**Stated task**
Return only the lines from the top of the data down to the one that holds "from mathutils.geometry import", both included, without any pictures.

**Material for this task**
========================
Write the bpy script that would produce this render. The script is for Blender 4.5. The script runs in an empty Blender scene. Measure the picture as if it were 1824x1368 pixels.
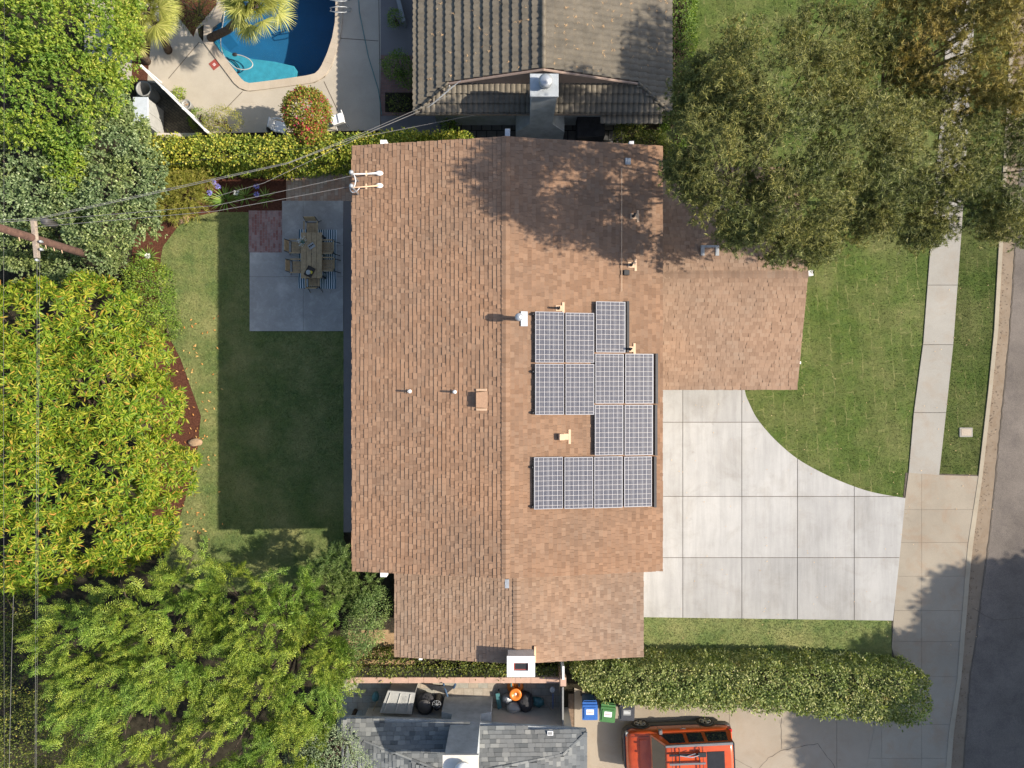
import bpy, math, random
import numpy as np
from mathutils import Vector, Matrix
from mathutils.geometry import tessellate_polygon

random.seed(7)
SC = bpy.context.scene
COL = SC.collection
R = math.radians

# ------------------------------------------------------------------ camera, sky, sun, exposure
CAM_H = 28.3
F = 1217.0                                   # focal length in photo pixels (24 mm equivalent)
cam_d = bpy.data.cameras.new('camera')
cam = bpy.data.objects.new('camera', cam_d)
COL.objects.link(cam)
cam_d.sensor_fit = 'HORIZONTAL'
cam_d.sensor_width = 36.0
cam_d.lens = 36.0 * F / 1824.0
cam_d.clip_start = 0.1
cam_d.clip_end = 1000
cam.location = (0, 0, CAM_H)
cam.rotation_euler = (0, 0, 0)
SC.camera = cam

SUN_L = Vector((-6.74, 0.32, -5.1)).normalized()      # direction the light travels
SUN_EL = math.asin(-SUN_L.z)
sun_d = bpy.data.lights.new('sun', 'SUN')
sun = bpy.data.objects.new('sun', sun_d)
COL.objects.link(sun)
sun_d.energy = 5.0
sun_d.angle = R(0.6)
sun_d.color = (1.0, 0.905, 0.77)
sun.rotation_euler = SUN_L.to_track_quat('-Z', 'Y').to_euler()
sun.location = (30, 0, 40)

world = bpy.data.worlds.new('World')
SC.world = world
world.use_nodes = True
wn = world.node_tree
for n in list(wn.nodes):
    wn.nodes.remove(n)
wo = wn.nodes.new('ShaderNodeOutputWorld')
wb = wn.nodes.new('ShaderNodeBackground')
ws = wn.nodes.new('ShaderNodeTexSky')
ws.sky_type = 'NISHITA'
ws.sun_disc = False
ws.sun_elevation = SUN_EL
to_sun = -SUN_L
ws.sun_rotation = math.atan2(to_sun.x, to_sun.y)
ws.altitude = 50
ws.air_density = 1.0
ws.dust_density = 1.5
ws.ozone_density = 1.0
wb.inputs['Strength'].default_value = 0.135
wn.links.new(ws.outputs[0], wb.inputs[0])
wn.links.new(wb.outputs[0], wo.inputs[0])
SC.view_settings.view_transform = 'Standard'
SC.view_settings.look = 'None'
SC.view_settings.exposure = 0.60
SC.view_settings.gamma = 1.0
SC.render.engine = 'CYCLES'
SC.cycles.max_bounces = 6
SC.cycles.diffuse_bounces = 3
SC.cycles.transparent_max_bounces = 12

def W(px, py, z=0.0):
    """photo pixel -> world point at height z under the nadir camera"""
    k = (CAM_H - z) / F
    return Vector(((px - 912.0) * k, (684.0 - py) * k, z))

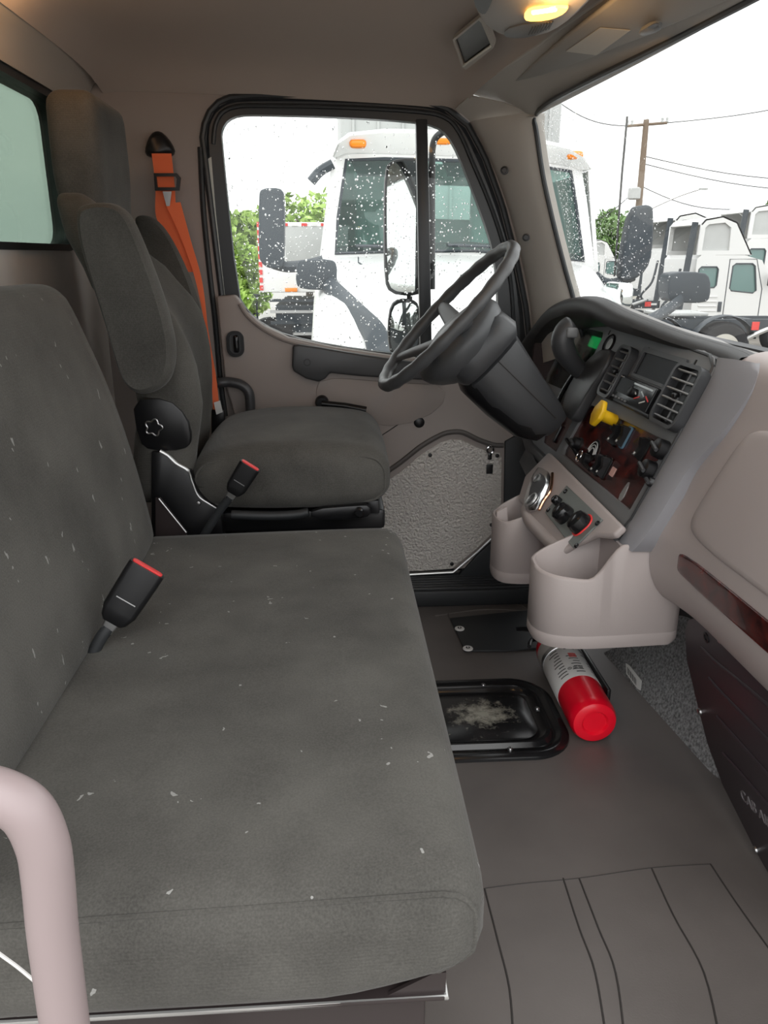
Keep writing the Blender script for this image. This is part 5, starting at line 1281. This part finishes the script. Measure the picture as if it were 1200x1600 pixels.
# --- row of white day cabs on the right
TR = M['trk']
def wheel(c, parent, r=.52, w_=.30):
    t = obj('tyre', lathe([(r * .55, 0), (r * .62, -.02), (r * .9, -.02), (r, .05), (r, w_ - .05), (r * .9, w_), (r * .5, w_)], c, (0, 1, 0), 32), M['tyre'], parent)
    obj('wheel_rim', lathe([(r * .62, -.01), (r * .56, .03), (r * .40, .05), (r * .38, .0), (r * .25, -.03), (.001, -.03)], c, (0, 1, 0), 24), M['rim'], t)
def daycab(label, x, y, s=1.0, full=True, stacks=True):
    """day cab seen from its side, facing +x; x is the rear wall of the cab"""
    t = thing('day_cab_truck', label, 'truck', (x, y, GZ), 'white day-cab trucks parked in a row on the right')
    def P(a, b, c_): return Vector((x + a * s, y + c_ * s, GZ + b * s))
    W_ = 2.0
    prof = [(0, .95), (0, 2.45), (.10, 2.55), (1.25, 2.55), (1.75, 2.42), (2.15, 1.75), (3.6, 1.55), (3.75, 1.2), (3.75, .7), (3.2, .6), (3.1, 1.0), (2.2, 1.0), (2.0, .6), (1.0, .6), (.9, .95)]
    win1 = [(.12, 1.72), (.55, 1.74), (.60, 1.80), (.60, 2.20), (.55, 2.26), (.14, 2.26), (.08, 2.2), (.08, 1.76)]
    win2 = [(1.02, 1.66), (1.62, 1.60), (1.70, 1.66), (1.58, 2.28), (1.50, 2.34), (1.06, 2.34), (.98, 2.28), (.97, 1.72)]
    outer = [P(a, b, 0) for a, b in prof]
    obj('cab_side', holed(outer, [[P(a, b, 0) for a, b in win1], [P(a, b, 0) for a, b in win2]], (0, .05 * s, 0)), TR, t)
    obj('cab_body', prism([P(a, b, .06) for a, b in prof], (0, W_ * s, 0)), TR, t)
    for w_ in (win1, win2): obj('side_window', prism([P(a, b, .03) for a, b in w_], (0, .02, 0)), M['trk_glass'], t)
    for w_ in (win1, win2): obj('window_rubber', tube([P(a, b, .0) for a, b in w_], .018 * s, 6, closed=True), M['trk_black'], t)
    obj('door_seam', tube([P(a, b, -.002) for a, b in ((.88, .9), (.88, 2.45), (1.6, 2.45), (1.85, 1.7), (1.85, 1.0))], .010, 6), M['trk_black'], t)
    obj('door_handle', box(P(.76, 1.25, -.01), (.10 * s, .03, .26 * s), b=.01), M['trk_black'], t)
    for k in range(4): obj('side_rib', box(P(.42, 1.15 + .12 * k, -.01), (.5 * s, .02, .03), b=.005), TR, t)
    fp = [(-.02, 2.55), (.0, 3.30), (.10, 3.42), (.55, 3.50), (.95, 3.35), (1.45, 2.56)]; fi = [(.10, 2.66), (.12, 3.22), (.2, 3.30), (.62, 3.34), (.80, 3.22), (.82, 2.66)]
    for dy in (0, W_ - .1):
        obj('fairing_side', holed([P(a, b, dy) for a, b in fp], [[P(a, b, dy) for a, b in fi]], (0, .05, 0)), TR, t)
        obj('fairing_inset', prism([P(a, b, dy + .06) for a, b in fi], (0, .02, 0)), M['boxw'], t)
    obj('fairing_top', loft([[P(a, b, dy) for a, b in fp[1:]] for dy in (0, .6, 1.2, W_ - .05)], thick=.03), TR, t)
    if stacks:
        obj('rear_post', tube([P(-.30, .9, .1), P(-.12, 3.35, .1)], .085 * s, 8), M['trk_black'], t)
        obj('air_line', tube(catmull([P(-.2, 2.2, .5), P(-.35, 1.6, .4), P(-.6, 1.2, .5), P(-.3, .95, .5)], 5), .03, 6), M['trk_black'], t)
    obj('mirror', rbox(P(1.95, 1.95, -.18), (.12 * s, .12, .36 * s), .04, 5), M['trk_black'], t)
    wheel(P(2.65, .52, .0), t, .52 * s)
    bm = box(P(-1.2, .95, .55), (3.4 * s, .08, .22 * s)); box(P(-1.2, .95, 1.45), (3.4 * s, .08, .22 * s), bm=bm)
    obj('chassis_rail', bm, M['trk_black'], t)
    obj('fuel_tank', rbox(P(.6, .68, .15), (1.3 * s, .5, .45 * s), .18, 6), M['mirror'], t)
    if full:
        for dx in (-1.5, -2.75):
            wheel(P(dx, .52, -.05), t, .52 * s)
            arc = [P(dx + .66 * cos(R(q)), .52 + .66 * sin(R(q)), .1) for q in range(15, 170, 15)]
            obj('wheel_fender', tube(arc, .10, 8, flat=(1, .15, (0, 0, 1))), M['trk_black'], t)
        obj('fifth_wheel', box(P(-2.1, 1.18, 1.0), (1.0 * s, .9 * s, .08), b=.02), M['trk_black'], t)
        obj('cross_member', box(P(-2.9, 1.05, 1.0), (.12, 1.0, .14)), M['boxw'], t)
        for dx in (-.6, -1.4, -2.9):
            obj('red_tag', box(P(dx, 1.02 + .04 * dx, -.10), (.16, .02, .12)), M['redtape'], t); obj('white_tag', box(P(dx + .17, 1.02 + .04 * dx, -.10), (.16, .02, .05)), M['white'], t)
        obj('steel_brace', tube([P(-.5, 1.1, .3), P(-1.6, .75, .2)], .04, 6), M['boxw'], t)
    return t
def XX(px, y): return U(px, 400, y=y).x
daycab('white day-cab truck at the right edge of the windshield, nearest of its row', XX(1090, 17), 17, .83)
daycab('white day-cab truck with roof fairing half hidden behind the nearest one', XX(1050, 20.5), 20.5, .90)
daycab('white day-cab truck mostly hidden behind the right door mirror', XX(1018, 27.5), 27.5, .92)
daycab('white day-cab truck at the far right, its fairing above the nearest cab', XX(1165, 24), 24, 1.02, full=False)
daycab('small far white day-cab truck beside the antenna', XX(922, 36), 36, .80, full=False, stacks=False)
# bare chassis closer to us, only its wheels and frame in view
cf = thing('truck_chassis', 'bare dark truck chassis with dual wheels and red tags in front of the day cabs', 'chassis', (XX(1150, 13.5), 13.5, GZ))
cx1 = XX(1150, 13.5)
for dx in (0, -1.25): wheel(Vector((cx1 + dx, 13.5, GZ + .5)), cf, .5)
bm = box((cx1 - .9, 13.9, GZ + .9), (4.6, .09, .22)); box((cx1 - .9, 14.7, GZ + .9), (4.6, .09, .22), bm=bm)
obj('frame_rail', bm, M['trk_black'], cf)
for dx in (-2.6, -1.8, -.6, .6): obj('cross_member', box((cx1 + dx, 14.3, GZ + .95), (.12, .9, .14), b=.01), M['trk_black'], cf)
obj('coupling_plate', box((cx1 - .6, 14.3, GZ + 1.1), (.9, .8, .06), b=.02), M['boxw'], cf)
for dx in (-2.7, -1.95, .5): obj('red_tag', box((cx1 + dx, 13.45, GZ + .93), (.13, .02, .14)), M['redtape'], cf)
obj('air_line', tube(catmull([Vector((cx1 + .3, 13.6, GZ + .6)), Vector((cx1 + .8, 13.4, GZ + .9)), Vector((cx1 + 1.5, 13.5, GZ + .8))], 6), .04, 8), M['silver'], cf)
for dx in (0, -1.25):
    obj('wheel_fender', tube([Vector((cx1 + dx + .6 * cos(R(q)), 13.6, GZ + .5 + .6 * sin(R(q)))) for q in range(20, 165, 12)], .12, 8, flat=(1, .15, (0, 0, 1))), M['trk_black'], cf)
# red sign board
rs = thing('red_sign', 'small red and white sign board far behind the trucks', 'sign', (XX(1031, 30), 30, GZ))
obj('sign_board', prism(L([(1021, 352), (1042, 346), (1042, 362), (1021, 372)], y=30), (0, .1, 0)), M['redtape'], rs)
obj('sign_post', box((XX(1031, 30), 30.1, (GZ + 1.9) / 2), (.12, .12, 1.9 - GZ)), M['bolt'], rs)

# --- utility pole with wires and street lamp
up = thing('utility_pole', 'weathered wooden utility pole with a crossarm beyond the trucks', 'utility pole', (15.1, 40, GZ))
pt = U(1010, 187, y=40); pb = Vector((U(992, 400, y=40).x, 40, GZ))
obj('pole_shaft', tube([pb, pt], [.20, .13], 10), M['pole'], up)
ca, cb_ = U(980, 197, y=40), U(1042, 192, y=40)
obj('crossarm', tube([ca, cb_], .07, 6), M['pole'], up)
for f_ in (0, .12, .5, .88, 1): obj('insulator', lathe([(.04, 0), (.08, .05), (.05, .12), (.07, .2), (.02, .28)], ca.lerp(cb_, f_), (0, 0, 1), 10), M['boxw'], up)
obj('transformer', lathe([(.2, 0), (.3, .05), (.3, .5), (.2, .56)], U(990, 312, y=39.6), (0, 0, 1), 16), M['boxw'], up)
obj('lamp_arm', tube(catmull(L([(998, 335), (1030, 320), (1062, 306), (1092, 296)], y=39.8), 4), .045, 6), M['bolt'], up)
obj('lamp_head', rbox(U(1099, 295, y=39.8), (.42, .2, .09), .04, 5), M['boxw'], up)
PLB = ['upper of the two thin power lines running right from mid pole', 'power line sloping down right from the pole, beside the street lamp arm', 'power line sloping down left from the pole toward the parked truck', 'power line rising right from the end of the crossarm', 'lower of the two thin power lines running right from mid pole', 'power line leaving the left end of the crossarm']
for i, ((a, b), (c_, d)) in enumerate((((1042, 250), (1330, 282)), ((1004, 292), (1160, 327)), ((1000, 290), (905, 352)), ((1042, 192), (1400, 120)), ((1044, 262), (1330, 300)), ((980, 197), (860, 150)))):
    p, q = U(a, b, y=40), U(c_, d, y=40)
    if i in (0, 4): p = U(1006, b - 6, y=40)
    tag(obj('power_line', tube([p.lerp(q, k / 10) + Vector((0, 0, -.35 * sin(pi * k / 10))) for k in range(11)], .022, 5), M['wire']), PLB[i], 'wire', 'power lines on the utility pole')

# --- rain on the glass
def drops(name, spots, parent):
    vs, fs = [], []
    for c_, n, r, st_ in spots:
        n = n.normalized(); s = n.cross(Vector((0, 0, 1))).normalized(); q = s.cross(n).normalized(); j = len(vs); K = 8
        for (k1, h) in ((1, 0), (.82, .38), (.45, .60)):
            for k in range(K):
                a = 2 * pi * k / K; vs.append(c_ + s * (r * k1 * cos(a)) + q * (r * k1 * sin(a) * st_) + n * (h * r))
        vs.append(c_ + n * r * .66)
        for L_ in (0, 1):
            for k in range(K): fs.append((j + L_ * K + k, j + L_ * K + (k + 1) % K, j + (L_ + 1) * K + (k + 1) % K, j + (L_ + 1) * K + k))
        for k in range(K): fs.append((j + 2 * K + k, j + 2 * K + (k + 1) % K, j + 3 * K))
        fs.append(tuple(j + k for k in range(K))[::-1])
    me = bpy.data.meshes.new(name); me.from_pydata([tuple(v) for v in vs], [], fs); me.materials.append(M['drop'])
    for p in me.polygons: p.use_smooth = True
    o = bpy.data.objects.new(name, me); COL.objects.link(o); o.parent = parent; o['kind'] = 'stuff'
rnd = random.Random(11); sp_ = []
yo = yw + .0225
for i in range(2600):
    px, py = rnd.uniform(350, 775), rnd.uniform(183, 552)
    if rnd.random() > (.35 + .65 * min(1, max(0, (py - 180) / 150))): continue
    edge_l = 345 if py < 420 else 345 + (py - 420) * .75
    if px < edge_l + 4 or (px > 700 + (py - 200) * .35 and py < 420): continue
    if py > 500 + (px - 400) * .3 and px < 620: continue
    sp_.append((U(px, py, y=yo), Vector((0, 1, 0)), rnd.choice((.0009, .0012, .0012, .0016, .0024)) * rnd.uniform(.8, 1.2), rnd.uniform(1, 1.5)))
drops('raindrops', sp_, w1)
sp_ = []
for i in range(2300):
    y = 2.2 - abs(rnd.gauss(0, .16)); k = rnd.random()
    if y < 1.5: continue
    p = wtop(y).lerp(wbase(y), k); n = (wbase(y) - wtop(y)).cross(Vector((0, 1, 0))); n = n if n.x > 0 else -n; n.normalize()
    sp_.append((p + Vector((.05 * sin(pi * k) * .3, 0, 0)) + n * .003, n, rnd.choice((.0008, .0011, .0015)) * rnd.uniform(.8, 1.2), rnd.uniform(1, 1.3)))
drops('raindrops', sp_, w3)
========================
**Answer to this problem**
Write the bpy script that would produce this render. The script is for Blender 4.5. The script runs in an empty Blender scene. Measure the picture as if it were 1824x1368 pixels.
import bpy, math, random
import numpy as np
from mathutils import Vector, Matrix
from mathutils.geometry import tessellate_polygon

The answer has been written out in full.